## Written task
Return each line of the material verbatim.

═════ Available data ═════

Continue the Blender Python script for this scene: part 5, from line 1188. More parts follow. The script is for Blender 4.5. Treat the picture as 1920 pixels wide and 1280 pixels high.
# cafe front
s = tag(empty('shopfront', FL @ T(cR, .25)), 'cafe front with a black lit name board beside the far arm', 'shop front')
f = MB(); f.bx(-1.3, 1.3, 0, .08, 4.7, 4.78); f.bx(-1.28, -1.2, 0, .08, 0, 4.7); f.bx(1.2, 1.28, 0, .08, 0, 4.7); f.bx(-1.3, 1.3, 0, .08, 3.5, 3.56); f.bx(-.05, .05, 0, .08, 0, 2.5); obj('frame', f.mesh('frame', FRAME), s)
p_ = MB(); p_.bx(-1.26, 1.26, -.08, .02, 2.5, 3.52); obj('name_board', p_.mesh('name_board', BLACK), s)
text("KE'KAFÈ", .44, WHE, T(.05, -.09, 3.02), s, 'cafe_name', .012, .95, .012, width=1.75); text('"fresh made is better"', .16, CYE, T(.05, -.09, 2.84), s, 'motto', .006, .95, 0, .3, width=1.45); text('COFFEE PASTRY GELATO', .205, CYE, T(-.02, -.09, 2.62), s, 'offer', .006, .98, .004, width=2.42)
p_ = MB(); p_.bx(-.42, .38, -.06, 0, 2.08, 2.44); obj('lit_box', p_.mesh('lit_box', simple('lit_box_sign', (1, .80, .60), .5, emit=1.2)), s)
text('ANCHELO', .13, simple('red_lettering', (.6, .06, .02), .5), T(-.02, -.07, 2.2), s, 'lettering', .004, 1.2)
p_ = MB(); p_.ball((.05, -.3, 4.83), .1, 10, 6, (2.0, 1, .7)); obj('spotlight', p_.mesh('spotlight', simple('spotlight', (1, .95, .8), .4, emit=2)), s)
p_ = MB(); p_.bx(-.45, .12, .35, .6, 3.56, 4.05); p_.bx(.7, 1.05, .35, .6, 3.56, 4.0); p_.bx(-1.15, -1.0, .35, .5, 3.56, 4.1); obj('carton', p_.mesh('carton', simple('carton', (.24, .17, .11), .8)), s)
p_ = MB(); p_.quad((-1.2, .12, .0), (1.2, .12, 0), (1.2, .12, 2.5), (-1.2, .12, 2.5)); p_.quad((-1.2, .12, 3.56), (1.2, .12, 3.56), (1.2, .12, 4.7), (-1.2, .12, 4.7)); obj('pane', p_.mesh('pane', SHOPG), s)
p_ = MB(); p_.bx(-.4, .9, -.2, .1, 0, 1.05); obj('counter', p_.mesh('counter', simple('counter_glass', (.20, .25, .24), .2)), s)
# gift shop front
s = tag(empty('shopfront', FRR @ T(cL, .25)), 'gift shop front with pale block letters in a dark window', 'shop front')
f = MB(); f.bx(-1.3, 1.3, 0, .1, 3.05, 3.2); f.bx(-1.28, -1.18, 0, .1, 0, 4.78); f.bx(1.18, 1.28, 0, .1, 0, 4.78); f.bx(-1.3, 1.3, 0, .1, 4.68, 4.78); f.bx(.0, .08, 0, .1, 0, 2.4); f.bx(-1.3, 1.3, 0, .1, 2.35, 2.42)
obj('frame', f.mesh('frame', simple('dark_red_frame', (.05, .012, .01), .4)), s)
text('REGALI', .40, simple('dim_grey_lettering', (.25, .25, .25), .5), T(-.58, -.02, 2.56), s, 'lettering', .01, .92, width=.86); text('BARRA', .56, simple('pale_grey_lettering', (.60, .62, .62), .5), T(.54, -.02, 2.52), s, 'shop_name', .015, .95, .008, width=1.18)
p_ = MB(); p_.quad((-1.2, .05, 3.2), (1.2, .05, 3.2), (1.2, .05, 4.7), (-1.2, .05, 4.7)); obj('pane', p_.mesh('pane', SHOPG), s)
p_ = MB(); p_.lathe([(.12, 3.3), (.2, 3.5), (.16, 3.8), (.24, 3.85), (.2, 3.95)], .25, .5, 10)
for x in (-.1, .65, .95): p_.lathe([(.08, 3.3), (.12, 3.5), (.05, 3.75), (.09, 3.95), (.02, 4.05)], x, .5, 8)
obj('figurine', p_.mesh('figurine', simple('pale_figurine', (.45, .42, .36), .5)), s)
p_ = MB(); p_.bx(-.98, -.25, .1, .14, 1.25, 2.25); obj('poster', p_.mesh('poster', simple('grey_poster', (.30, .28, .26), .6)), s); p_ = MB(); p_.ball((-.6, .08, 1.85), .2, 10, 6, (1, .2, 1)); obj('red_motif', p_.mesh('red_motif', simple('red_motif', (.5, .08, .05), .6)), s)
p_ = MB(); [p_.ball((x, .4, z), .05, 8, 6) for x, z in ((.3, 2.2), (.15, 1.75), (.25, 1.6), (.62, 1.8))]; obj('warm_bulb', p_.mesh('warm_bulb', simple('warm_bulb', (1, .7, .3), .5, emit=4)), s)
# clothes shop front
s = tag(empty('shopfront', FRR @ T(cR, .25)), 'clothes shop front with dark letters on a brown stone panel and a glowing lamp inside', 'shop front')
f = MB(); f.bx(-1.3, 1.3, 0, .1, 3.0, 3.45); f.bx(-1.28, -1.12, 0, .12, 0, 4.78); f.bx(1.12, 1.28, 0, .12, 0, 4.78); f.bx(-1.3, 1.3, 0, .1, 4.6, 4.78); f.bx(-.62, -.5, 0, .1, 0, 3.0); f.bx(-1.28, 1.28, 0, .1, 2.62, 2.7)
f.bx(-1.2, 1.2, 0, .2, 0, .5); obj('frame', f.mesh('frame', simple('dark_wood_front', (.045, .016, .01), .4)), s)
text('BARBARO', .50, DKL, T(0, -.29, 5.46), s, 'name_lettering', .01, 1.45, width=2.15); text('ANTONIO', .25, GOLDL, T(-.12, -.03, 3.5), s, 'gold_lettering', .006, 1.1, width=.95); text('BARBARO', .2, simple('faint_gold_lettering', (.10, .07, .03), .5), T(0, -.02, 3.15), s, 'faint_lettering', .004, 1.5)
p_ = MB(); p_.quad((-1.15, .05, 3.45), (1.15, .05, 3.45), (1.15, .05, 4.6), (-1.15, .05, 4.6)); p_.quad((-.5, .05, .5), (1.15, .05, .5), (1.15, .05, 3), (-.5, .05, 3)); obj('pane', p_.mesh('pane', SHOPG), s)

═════

## Output of the task
Continue the Blender Python script for this scene: part 5, from line 1188. More parts follow. The script is for Blender 4.5. Treat the picture as 1920 pixels wide and 1280 pixels high.
# cafe front
s = tag(empty('shopfront', FL @ T(cR, .25)), 'cafe front with a black lit name board beside the far arm', 'shop front')
f = MB(); f.bx(-1.3, 1.3, 0, .08, 4.7, 4.78); f.bx(-1.28, -1.2, 0, .08, 0, 4.7); f.bx(1.2, 1.28, 0, .08, 0, 4.7); f.bx(-1.3, 1.3, 0, .08, 3.5, 3.56); f.bx(-.05, .05, 0, .08, 0, 2.5); obj('frame', f.mesh('frame', FRAME), s)
p_ = MB(); p_.bx(-1.26, 1.26, -.08, .02, 2.5, 3.52); obj('name_board', p_.mesh('name_board', BLACK), s)
text("KE'KAFÈ", .44, WHE, T(.05, -.09, 3.02), s, 'cafe_name', .012, .95, .012, width=1.75); text('"fresh made is better"', .16, CYE, T(.05, -.09, 2.84), s, 'motto', .006, .95, 0, .3, width=1.45); text('COFFEE PASTRY GELATO', .205, CYE, T(-.02, -.09, 2.62), s, 'offer', .006, .98, .004, width=2.42)
p_ = MB(); p_.bx(-.42, .38, -.06, 0, 2.08, 2.44); obj('lit_box', p_.mesh('lit_box', simple('lit_box_sign', (1, .80, .60), .5, emit=1.2)), s)
text('ANCHELO', .13, simple('red_lettering', (.6, .06, .02), .5), T(-.02, -.07, 2.2), s, 'lettering', .004, 1.2)
p_ = MB(); p_.ball((.05, -.3, 4.83), .1, 10, 6, (2.0, 1, .7)); obj('spotlight', p_.mesh('spotlight', simple('spotlight', (1, .95, .8), .4, emit=2)), s)
p_ = MB(); p_.bx(-.45, .12, .35, .6, 3.56, 4.05); p_.bx(.7, 1.05, .35, .6, 3.56, 4.0); p_.bx(-1.15, -1.0, .35, .5, 3.56, 4.1); obj('carton', p_.mesh('carton', simple('carton', (.24, .17, .11), .8)), s)
p_ = MB(); p_.quad((-1.2, .12, .0), (1.2, .12, 0), (1.2, .12, 2.5), (-1.2, .12, 2.5)); p_.quad((-1.2, .12, 3.56), (1.2, .12, 3.56), (1.2, .12, 4.7), (-1.2, .12, 4.7)); obj('pane', p_.mesh('pane', SHOPG), s)
p_ = MB(); p_.bx(-.4, .9, -.2, .1, 0, 1.05); obj('counter', p_.mesh('counter', simple('counter_glass', (.20, .25, .24), .2)), s)
# gift shop front
s = tag(empty('shopfront', FRR @ T(cL, .25)), 'gift shop front with pale block letters in a dark window', 'shop front')
f = MB(); f.bx(-1.3, 1.3, 0, .1, 3.05, 3.2); f.bx(-1.28, -1.18, 0, .1, 0, 4.78); f.bx(1.18, 1.28, 0, .1, 0, 4.78); f.bx(-1.3, 1.3, 0, .1, 4.68, 4.78); f.bx(.0, .08, 0, .1, 0, 2.4); f.bx(-1.3, 1.3, 0, .1, 2.35, 2.42)
obj('frame', f.mesh('frame', simple('dark_red_frame', (.05, .012, .01), .4)), s)
text('REGALI', .40, simple('dim_grey_lettering', (.25, .25, .25), .5), T(-.58, -.02, 2.56), s, 'lettering', .01, .92, width=.86); text('BARRA', .56, simple('pale_grey_lettering', (.60, .62, .62), .5), T(.54, -.02, 2.52), s, 'shop_name', .015, .95, .008, width=1.18)
p_ = MB(); p_.quad((-1.2, .05, 3.2), (1.2, .05, 3.2), (1.2, .05, 4.7), (-1.2, .05, 4.7)); obj('pane', p_.mesh('pane', SHOPG), s)
p_ = MB(); p_.lathe([(.12, 3.3), (.2, 3.5), (.16, 3.8), (.24, 3.85), (.2, 3.95)], .25, .5, 10)
for x in (-.1, .65, .95): p_.lathe([(.08, 3.3), (.12, 3.5), (.05, 3.75), (.09, 3.95), (.02, 4.05)], x, .5, 8)
obj('figurine', p_.mesh('figurine', simple('pale_figurine', (.45, .42, .36), .5)), s)
p_ = MB(); p_.bx(-.98, -.25, .1, .14, 1.25, 2.25); obj('poster', p_.mesh('poster', simple('grey_poster', (.30, .28, .26), .6)), s); p_ = MB(); p_.ball((-.6, .08, 1.85), .2, 10, 6, (1, .2, 1)); obj('red_motif', p_.mesh('red_motif', simple('red_motif', (.5, .08, .05), .6)), s)
p_ = MB(); [p_.ball((x, .4, z), .05, 8, 6) for x, z in ((.3, 2.2), (.15, 1.75), (.25, 1.6), (.62, 1.8))]; obj('warm_bulb', p_.mesh('warm_bulb', simple('warm_bulb', (1, .7, .3), .5, emit=4)), s)
# clothes shop front
s = tag(empty('shopfront', FRR @ T(cR, .25)), 'clothes shop front with dark letters on a brown stone panel and a glowing lamp inside', 'shop front')
f = MB(); f.bx(-1.3, 1.3, 0, .1, 3.0, 3.45); f.bx(-1.28, -1.12, 0, .12, 0, 4.78); f.bx(1.12, 1.28, 0, .12, 0, 4.78); f.bx(-1.3, 1.3, 0, .1, 4.6, 4.78); f.bx(-.62, -.5, 0, .1, 0, 3.0); f.bx(-1.28, 1.28, 0, .1, 2.62, 2.7)
f.bx(-1.2, 1.2, 0, .2, 0, .5); obj('frame', f.mesh('frame', simple('dark_wood_front', (.045, .016, .01), .4)), s)
text('BARBARO', .50, DKL, T(0, -.29, 5.46), s, 'name_lettering', .01, 1.45, width=2.15); text('ANTONIO', .25, GOLDL, T(-.12, -.03, 3.5), s, 'gold_lettering', .006, 1.1, width=.95); text('BARBARO', .2, simple('faint_gold_lettering', (.10, .07, .03), .5), T(0, -.02, 3.15), s, 'faint_lettering', .004, 1.5)
p_ = MB(); p_.quad((-1.15, .05, 3.45), (1.15, .05, 3.45), (1.15, .05, 4.6), (-1.15, .05, 4.6)); p_.quad((-.5, .05, .5), (1.15, .05, .5), (1.15, .05, 3), (-.5, .05, 3)); obj('pane', p_.mesh('pane', SHOPG), s)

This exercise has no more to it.